Supplied material:

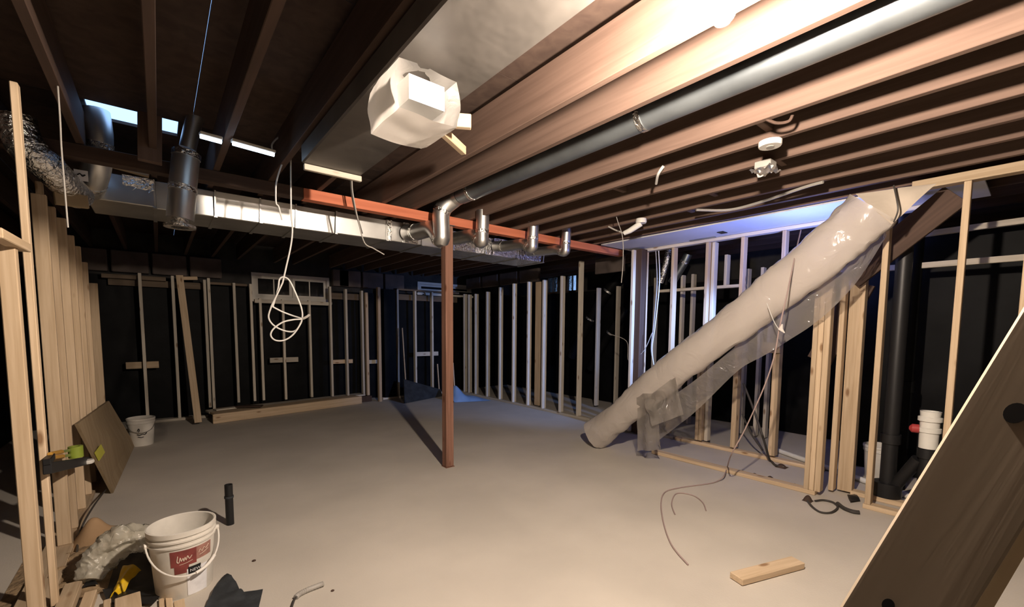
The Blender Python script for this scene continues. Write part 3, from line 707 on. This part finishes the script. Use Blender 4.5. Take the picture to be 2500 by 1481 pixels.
for s in (-1.45, 1.45):
    c = V(((R1 + .006) * math.cos(phi0 + s + .15), (R1 + .006) * math.sin(phi0 + s + .15), .30))
    MB().tube([c - V((math.cos(phi0 + s + .15), math.sin(phi0 + s + .15), 0)) * .012, c + V((math.cos(phi0 + s + .15), math.sin(phi0 + s + .15), 0)) * .012], .014, 12).build('handle_lug', M['pail'], bk, smooth=True)
# small far pail
b2 = empty('white_pail', PF(336, 1090) + V((.04, .1, 0))); tag(b2, 'small white pail with dark scrawled print near the back left corner', 'pail')
prof2 = [(.0, .006), (.108, .0), (.112, .006), (.128, .27), (.136, .275), (.136, .30), (.128, .31), (.14, .312), (.14, .335), (.13, .338), (.11, .02), (0, .02)]
MB().lathe(prof2, (0, 0, 0), 36).build('body', M['pail'], b2, smooth=True)
toc2 = -V(b2.location); phi2 = math.atan2(toc2.y, toc2.x)
def cyl2(a, z, off=.0015):
    r_ = .112 + .016 * z / .27; return V(((r_ + off) * math.cos(phi2 + a), (r_ + off) * math.sin(phi2 + a), z))
scrawl([(-.3, .19), (-.2, .22), (-.15, .20), (-.22, .18)], 'black_print', b2, cyl2, .005)
scrawl([(-.35, .15), (-.15, .14), (.05, .15), (.25, .145), (.4, .165)], 'black_print', b2, cyl2, .005)
scrawl([(-.3, .12), (-.05, .11), (.15, .115)], 'black_print', b2, cyl2, .004)
MB().tube(smooth_path([cyl2(-1.4, .28, .012), cyl2(-.7, .2, .02), cyl2(0, .17, .03), cyl2(.7, .2, .02), cyl2(1.4, .28, .012)]), .003, 6).build('handle', M['steel'], b2, smooth=True)
# third pail in the right bay
p3 = PX(2147, 1150, 5.45); b3 = empty('white_pail', (5.45, p3.y, 0)); tag(b3, 'pale green white pail standing behind the right studs beside black pipe', 'pail')
MB().lathe(prof2, (0, 0, 0), 28).build('body', M['pail'], b3, smooth=True)

# ------------------------------------------------------------------ leaning sheet at left, tools
s0, s1 = PF(277, 1202, .006), PF(330, 1085, .006); s2, s3 = PX(190, 1034, -.47), PX(266, 978, -.47)
nrm = (s1 - s0).cross(s2 - s0).normalized()
if nrm.x < 0: nrm = -nrm
sh = MB().add([s0, s1, s3, s2, s0 - nrm * .018, s1 - nrm * .018, s3 - nrm * .018, s2 - nrm * .018], [(0,1,2,3),(7,6,5,4),(0,4,5,1),(1,5,6,2),(2,6,7,3),(3,7,4,0)])

shb = sh.build('board', M['ply']); shb.name = 'plywood_sheet'; tag(shb, 'tan plywood sheet leaning against the left stud row', 'board')
def small(name, label, cat, loc, rz=0, group=None):
    o = empty(name, loc, rz); return tag(o, label, cat, group)
XT = -.475
a = PX(115, 1143, XT + .03); b = PX(212, 1124, XT + .03)
lv = small('black_bar', 'long black bar held level across the left studs near the leaning sheet', 'bar', a)
MB().bar((0, 0, 0), b - a, .055, .03, (0, 0, 1)).build('body', M['blackmat'], lv, bevel=.003)
MB().bar(V((0, -.002, .03)), V((0, .12, .03)), .03, .028, (0, 0, 1)).build('end_block', M['blackmat'], lv, bevel=.003)
ta = PX(185, 1102, XT + .05); tp = small('green_tape_roll', 'lime green tape roll on the black bar by the left studs', 'tape', ta)
MB().lathe([(.02, -.034), (.034, -.034), (.034, .034), (.02, .034), (.02, -.034)], (0, 0, 0), 24).build('roll', M['green'], tp, smooth=True)
tp.rotation_euler = (0, 0, 0)
for k, (c0_, c1_, lab) in enumerate((((122, 1108), (172, 1098), 'upper ochre handled chisel above the black bar'), ((126, 1118), (174, 1110), 'lower ochre handled chisel above the black bar'))):
    a = PX(*c0_, XT + .03); b = PX(*c1_, XT + .03); t0 = small('chisel', lab, 'chisel', a)
    d = b - a
    MB().tube([V((0, 0, 0)), d * .5, d * .55], [.010, .012, .008], 10).build('handle', M['orangeh'], t0, smooth=True)
    MB().bar(d * .552, d, .016, .004, (0, 0, 1)).build('blade', M['steel'], t0)
a = PX(215, 1126, XT + .05); o = MB().lathe([(0, -.012), (.03, -.012), (.034, 0), (.03, .012), (0, .012)], a, 16).build('tape_puck', M['white'], None, smooth=True); tag(o, 'round whitish puck at the right end of the black bar', 'puck')
u_ = (s1 - s0).normalized(); v_ = (s2 - s0)
c = s0 + v_ * .5 + u_ * .02 + nrm * .003
yt = MB().add([c, c + u_ * .30, c + u_ * .30 + v_ * .12, c + v_ * .12, c + nrm * .004, c + u_ * .30 + nrm * .004, c + u_ * .30 + v_ * .12 + nrm * .004, c + v_ * .12 + nrm * .004], [(3,2,1,0),(4,5,6,7),(0,1,5,4),(1,2,6,5),(2,3,7,6),(3,0,4,7)]).build('yellow_tape', M['yellowtape']); tag(yt, 'short yellow tape strip stuck on the leaning plywood sheet', 'tape')

# floor conduit stub and its dark pipe
ps = small('pipe_stub', 'black pipe stub standing up from the floor behind the large pail', 'pipe', PF(562, 1279))
MB().lathe([(.0, .0), (.026, .0), (.026, .30), (.021, .30), (.021, .05), (0, .05)], (0, 0, 0), 16).build('pipe', M['blackmat'], ps, smooth=True)
MB().lathe([(.027, .20), (.030, .20), (.030, .215), (.027, .215)], (0, 0, 0), 16).build('collar', M['darkcloth'], ps, smooth=True)
# hose offcut on floor
hs = [PF(712, 1482, .012), PF(722, 1458, .012), PF(745, 1442, .014), PF(790, 1424, .016)]
ho = small('hose_offcut', 'ribbed grey hose offcut on the floor right of the charcoal sheet', 'hose', hs[0]); hp2 = [p - hs[0] for p in smooth_path(hs, 14)]
MB().tube(hp2[14:], [.0125 + .0025 * (i % 2) for i in range(len(hp2[14:]))], 12).build('hose', M['cabg'], ho, smooth=True)
MB().tube(hp2[:15], .006, 8).build('wire_end', M['cabd'], ho, smooth=True)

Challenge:
Retype the data above exactly; pictures are not part of the copy.

Task solution:
The Blender Python script for this scene continues. Write part 3, from line 707 on. This part finishes the script. Use Blender 4.5. Take the picture to be 2500 by 1481 pixels.
for s in (-1.45, 1.45):
    c = V(((R1 + .006) * math.cos(phi0 + s + .15), (R1 + .006) * math.sin(phi0 + s + .15), .30))
    MB().tube([c - V((math.cos(phi0 + s + .15), math.sin(phi0 + s + .15), 0)) * .012, c + V((math.cos(phi0 + s + .15), math.sin(phi0 + s + .15), 0)) * .012], .014, 12).build('handle_lug', M['pail'], bk, smooth=True)
# small far pail
b2 = empty('white_pail', PF(336, 1090) + V((.04, .1, 0))); tag(b2, 'small white pail with dark scrawled print near the back left corner', 'pail')
prof2 = [(.0, .006), (.108, .0), (.112, .006), (.128, .27), (.136, .275), (.136, .30), (.128, .31), (.14, .312), (.14, .335), (.13, .338), (.11, .02), (0, .02)]
MB().lathe(prof2, (0, 0, 0), 36).build('body', M['pail'], b2, smooth=True)
toc2 = -V(b2.location); phi2 = math.atan2(toc2.y, toc2.x)
def cyl2(a, z, off=.0015):
    r_ = .112 + .016 * z / .27; return V(((r_ + off) * math.cos(phi2 + a), (r_ + off) * math.sin(phi2 + a), z))
scrawl([(-.3, .19), (-.2, .22), (-.15, .20), (-.22, .18)], 'black_print', b2, cyl2, .005)
scrawl([(-.35, .15), (-.15, .14), (.05, .15), (.25, .145), (.4, .165)], 'black_print', b2, cyl2, .005)
scrawl([(-.3, .12), (-.05, .11), (.15, .115)], 'black_print', b2, cyl2, .004)
MB().tube(smooth_path([cyl2(-1.4, .28, .012), cyl2(-.7, .2, .02), cyl2(0, .17, .03), cyl2(.7, .2, .02), cyl2(1.4, .28, .012)]), .003, 6).build('handle', M['steel'], b2, smooth=True)
# third pail in the right bay
p3 = PX(2147, 1150, 5.45); b3 = empty('white_pail', (5.45, p3.y, 0)); tag(b3, 'pale green white pail standing behind the right studs beside black pipe', 'pail')
MB().lathe(prof2, (0, 0, 0), 28).build('body', M['pail'], b3, smooth=True)

# ------------------------------------------------------------------ leaning sheet at left, tools
s0, s1 = PF(277, 1202, .006), PF(330, 1085, .006); s2, s3 = PX(190, 1034, -.47), PX(266, 978, -.47)
nrm = (s1 - s0).cross(s2 - s0).normalized()
if nrm.x < 0: nrm = -nrm
sh = MB().add([s0, s1, s3, s2, s0 - nrm * .018, s1 - nrm * .018, s3 - nrm * .018, s2 - nrm * .018], [(0,1,2,3),(7,6,5,4),(0,4,5,1),(1,5,6,2),(2,6,7,3),(3,7,4,0)])

shb = sh.build('board', M['ply']); shb.name = 'plywood_sheet'; tag(shb, 'tan plywood sheet leaning against the left stud row', 'board')
def small(name, label, cat, loc, rz=0, group=None):
    o = empty(name, loc, rz); return tag(o, label, cat, group)
XT = -.475
a = PX(115, 1143, XT + .03); b = PX(212, 1124, XT + .03)
lv = small('black_bar', 'long black bar held level across the left studs near the leaning sheet', 'bar', a)
MB().bar((0, 0, 0), b - a, .055, .03, (0, 0, 1)).build('body', M['blackmat'], lv, bevel=.003)
MB().bar(V((0, -.002, .03)), V((0, .12, .03)), .03, .028, (0, 0, 1)).build('end_block', M['blackmat'], lv, bevel=.003)
ta = PX(185, 1102, XT + .05); tp = small('green_tape_roll', 'lime green tape roll on the black bar by the left studs', 'tape', ta)
MB().lathe([(.02, -.034), (.034, -.034), (.034, .034), (.02, .034), (.02, -.034)], (0, 0, 0), 24).build('roll', M['green'], tp, smooth=True)
tp.rotation_euler = (0, 0, 0)
for k, (c0_, c1_, lab) in enumerate((((122, 1108), (172, 1098), 'upper ochre handled chisel above the black bar'), ((126, 1118), (174, 1110), 'lower ochre handled chisel above the black bar'))):
    a = PX(*c0_, XT + .03); b = PX(*c1_, XT + .03); t0 = small('chisel', lab, 'chisel', a)
    d = b - a
    MB().tube([V((0, 0, 0)), d * .5, d * .55], [.010, .012, .008], 10).build('handle', M['orangeh'], t0, smooth=True)
    MB().bar(d * .552, d, .016, .004, (0, 0, 1)).build('blade', M['steel'], t0)
a = PX(215, 1126, XT + .05); o = MB().lathe([(0, -.012), (.03, -.012), (.034, 0), (.03, .012), (0, .012)], a, 16).build('tape_puck', M['white'], None, smooth=True); tag(o, 'round whitish puck at the right end of the black bar', 'puck')
u_ = (s1 - s0).normalized(); v_ = (s2 - s0)
c = s0 + v_ * .5 + u_ * .02 + nrm * .003
yt = MB().add([c, c + u_ * .30, c + u_ * .30 + v_ * .12, c + v_ * .12, c + nrm * .004, c + u_ * .30 + nrm * .004, c + u_ * .30 + v_ * .12 + nrm * .004, c + v_ * .12 + nrm * .004], [(3,2,1,0),(4,5,6,7),(0,1,5,4),(1,2,6,5),(2,3,7,6),(3,0,4,7)]).build('yellow_tape', M['yellowtape']); tag(yt, 'short yellow tape strip stuck on the leaning plywood sheet', 'tape')

# floor conduit stub and its dark pipe
ps = small('pipe_stub', 'black pipe stub standing up from the floor behind the large pail', 'pipe', PF(562, 1279))
MB().lathe([(.0, .0), (.026, .0), (.026, .30), (.021, .30), (.021, .05), (0, .05)], (0, 0, 0), 16).build('pipe', M['blackmat'], ps, smooth=True)
MB().lathe([(.027, .20), (.030, .20), (.030, .215), (.027, .215)], (0, 0, 0), 16).build('collar', M['darkcloth'], ps, smooth=True)
# hose offcut on floor
hs = [PF(712, 1482, .012), PF(722, 1458, .012), PF(745, 1442, .014), PF(790, 1424, .016)]
ho = small('hose_offcut', 'ribbed grey hose offcut on the floor right of the charcoal sheet', 'hose', hs[0]); hp2 = [p - hs[0] for p in smooth_path(hs, 14)]
MB().tube(hp2[14:], [.0125 + .0025 * (i % 2) for i in range(len(hp2[14:]))], 12).build('hose', M['cabg'], ho, smooth=True)
MB().tube(hp2[:15], .006, 8).build('wire_end', M['cabd'], ho, smooth=True)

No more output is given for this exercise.